REQUIRED WORK: Begin at the first line of the data and copy each line through the one containing "o.location = (x0 + g, y0 + g, -0.012)", that line included, with no pictures.

DATA:
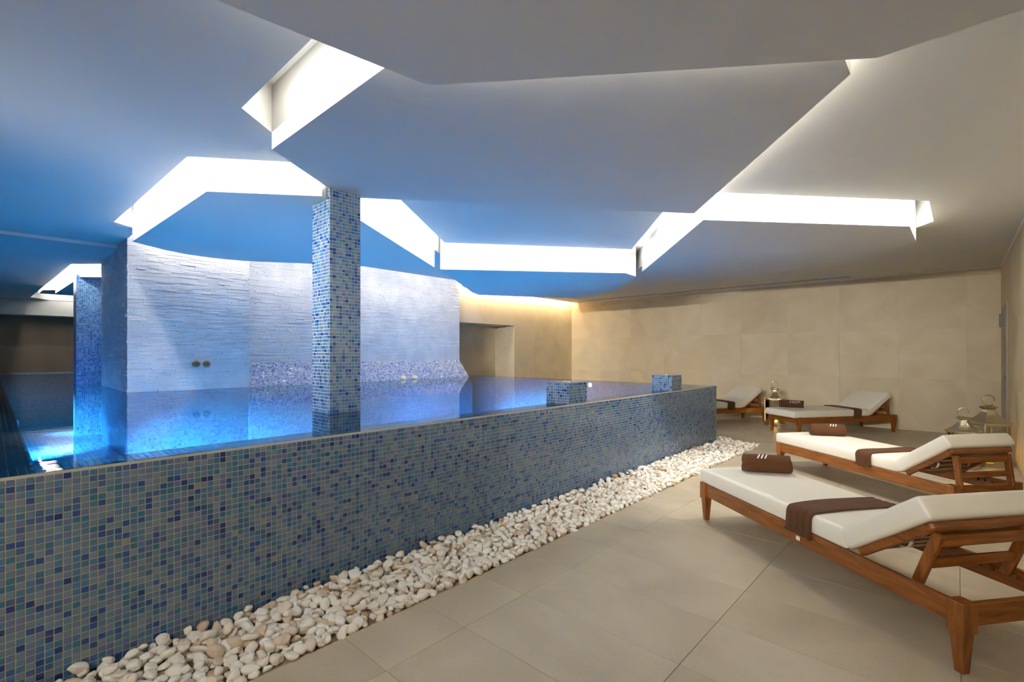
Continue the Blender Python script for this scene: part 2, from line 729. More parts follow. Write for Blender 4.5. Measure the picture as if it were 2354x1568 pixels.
def slab_mesh(nm, w_, h_, t_, mat, bev=0.0012):
    key = (nm, round(w_, 3), round(h_, 3))
    if key not in tmesh:
        bm = bm_box(0, w_, 0, h_, 0, t_, bev, 1)
        me = bpy.data.meshes.new(nm)
        bm.to_mesh(me)
        bm.free()
        me.materials.append(M[mat])
        tmesh[key] = me
    return tmesh[key]


def lay_tile(x0, x1, y0, y1):
    g = 0.0009
    me = slab_mesh('floor_tile', x1 - x0 - 2 * g, y1 - y0 - 2 * g, 0.012, 'floor_tile')
    o = link('floor_tile', me, floor)
    o.location = (x0 + g, y0 + g, -0.012)


PEB_X = -2.165
PEB_Y = 7.79
for i in range(len(fx) - 1):
    for j in range(len(fy) - 1):
        x0, x1, y0, y1 = fx[i], fx[i + 1], fy[j], min(fy[j + 1], YB)
        if y1 <= y0 or y1 < -3.9:
            continue
        if x1 <= PEB_X and y1 <= PEB_Y:
            continue
        if x0 < PEB_X < x1 and y0 < PEB_Y:
            if y1 > PEB_Y:
                lay_tile(x0, PEB_X, PEB_Y, y1)
            lay_tile(PEB_X, x1, y0, y1)
            continue
        if x1 <= PEB_X and y0 < PEB_Y < y1:
            y0 = PEB_Y
        lay_tile(x0, x1, y0, y1)


# ------------------------------------------------------------------ walls with stone panels
def panel(parent, o, u, v, w_, h_, mat='wall_panel', nm='wall_panel', t_=0.012):
    """a stone panel w_ x h_ whose lower corner is o, lying in the plane of u and v"""
    g = 0.0004
    me = slab_mesh(nm + mat, w_ - 2 * g, h_ - 2 * g, t_, mat, 0.0007)
    ob = bpy.data.objects.new(nm, me)
    u, v = Vector(u), Vector(v)
    m = Matrix((u, v, u.cross(v))).transposed().to_4x4()
    m.translation = Vector(o) + u * g + v * g
    COL.objects.link(ob)
    ob.parent = parent
    ob.matrix_basis = m
    return ob


def quad(name, a, b, c, d, mat, parent=None):
    return mesh_obj(name, [a, b, c, d], [(0, 1, 2, 3)], mat, parent)


ZR = [0.0, 0.05, 0.93, 1.81, 2.69, Z0]
# back wall (faces -Y)
wall_back = struct(box('wall_back', -8.3, XR + 0.15, YB + 0.012, YB + 0.15, -0.1, TOPZ, 'joint_wall'), 'beige stone-panelled back wall behind the loungers')
xb = [-8.06, -7.09, -6.19, -5.29, -4.388, -3.487, -2.585, -1.684, -0.782, 0.119, XR]
for i in range(len(xb) - 1):
    for j in range(5):
        panel(wall_back, (xb[i], YB + 0.012, ZR[j]), (1, 0, 0), (0, 0, 1), xb[i + 1] - xb[i], ZR[j + 1] - ZR[j])
# right wall (faces -X)
wall_right = struct(box('wall_right', XR + 0.012, XR + 0.15, -4.1, YB + 0.1, -0.1, TOPZ, 'joint_wall'), 'beige stone-panelled wall on the right')
yr = [-4.1, -2.36, -0.56, 1.24, 3.04, 4.84, 6.64, 7.54, 8.44, 9.34, 9.85, 10.95, YB]
for i in range(len(yr) - 1):
    for j in range(5):
        if yr[i] == 9.85 and j != 3:
            continue
        if yr[i] == 9.85:
            panel(wall_right, (XR + 0.012, yr[i], 2.12), (0, 1, 0), (0, 0, 1), yr[i + 1] - yr[i], Z0 - 2.12).matrix_basis = \
                Matrix(((0, 0, -1, XR + 0.012), (1, 0, 0, yr[i]), (0, 1, 0, 2.12), (0, 0, 0, 1)))
            continue
        ob = panel(wall_right, (0, 0, 0), (0, 1, 0), (0, 0, 1), yr[i + 1] - yr[i], ZR[j + 1] - ZR[j])
        ob.matrix_basis = Matrix(((0, 0, -1, XR + 0.012), (1, 0, 0, yr[i]), (0, 1, 0, ZR[j]), (0, 0, 0, 1)))
# fix orientation of right-hand panels: thickness must point to -X (mirror-free frame u=-Y)
for ob in list(wall_right.children):
    m = ob.matrix_basis
    y0, z0 = m[1][3], m[2][3]
    wlen = max(v.co.x for v in ob.data.vertices)
    ob.matrix_basis = Matrix(((0, 0, -1, XR + 0.012), (-1, 0, 0, y0 + wlen + 0.001), (0, 1, 0, z0), (0, 0, 0, 1)))

# door in the right wall
door = struct(box('door_1', XR - 0.006, XR + 0.02, 9.9, 10.93, 0.0, 2.115, 'door', bevel=0.002), 'flush grey door in the right wall by the corner')
box('door_frame', XR - 0.014, XR + 0.012, 9.855, 9.885, 0.0, 2.12, 'door', door, 0.002)
box('door_gap', XR - 0.004, XR + 0.012, 9.885, 9.9, 0.0, 2.115, 'black', door)
box('door_closer', XR - 0.04, XR - 0.006, 10.72, 10.86, 1.80, 2.0, 'hardware', door, 0.004)
box('door_handle', XR - 0.03, XR - 0.006, 10.0, 10.02, 0.98, 1.05, 'hardware', door, 0.003)

# far left wall with the doorway (faces +X)
wall_left = empty('wall_left')
struct(wall_left, 'beige stone wall with an open doorway beyond the pool')
DY0, DY1, DZ = 6.6, 8.81, 2.075
box('wall_core', XW - 0.15, XW - 0.012, DY1 + 0.012, YB + 0.1, -0.1, TOPZ, 'joint_wall', wall_left)
box('wall_core', XW - 0.15, XW - 0.012, 6.0, DY1 + 0.012, DZ + 0.012, TOPZ, 'joint_wall', wall_left)


def lpanel(y0, y1, z0, z1, mat='wall_panel'):
    panel(wall_left, (XW - 0.012, y0, z0), (0, 1, 0), (0, 0, 1), y1 - y0, z1 - z0, mat)


for y0, y1 in ((DY1, 9.62), (9.62, YB)):
    for z0, z1 in ((0, 0.93), (0.93, 1.72), (1.72, 2.60), (2.60, TOPZ)):
        lpanel(y0, y1, z0, z1)
for y0, y1 in ((6.4, 7.8), (7.8, DY1)):
    for z0, z1 in ((DZ, 2.60), (2.60, TOPZ)):
        lpanel(y0, y1, z0, z1)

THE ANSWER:
Continue the Blender Python script for this scene: part 2, from line 729. More parts follow. Write for Blender 4.5. Measure the picture as if it were 2354x1568 pixels.
def slab_mesh(nm, w_, h_, t_, mat, bev=0.0012):
    key = (nm, round(w_, 3), round(h_, 3))
    if key not in tmesh:
        bm = bm_box(0, w_, 0, h_, 0, t_, bev, 1)
        me = bpy.data.meshes.new(nm)
        bm.to_mesh(me)
        bm.free()
        me.materials.append(M[mat])
        tmesh[key] = me
    return tmesh[key]


def lay_tile(x0, x1, y0, y1):
    g = 0.0009
    me = slab_mesh('floor_tile', x1 - x0 - 2 * g, y1 - y0 - 2 * g, 0.012, 'floor_tile')
    o = link('floor_tile', me, floor)
    o.location = (x0 + g, y0 + g, -0.012)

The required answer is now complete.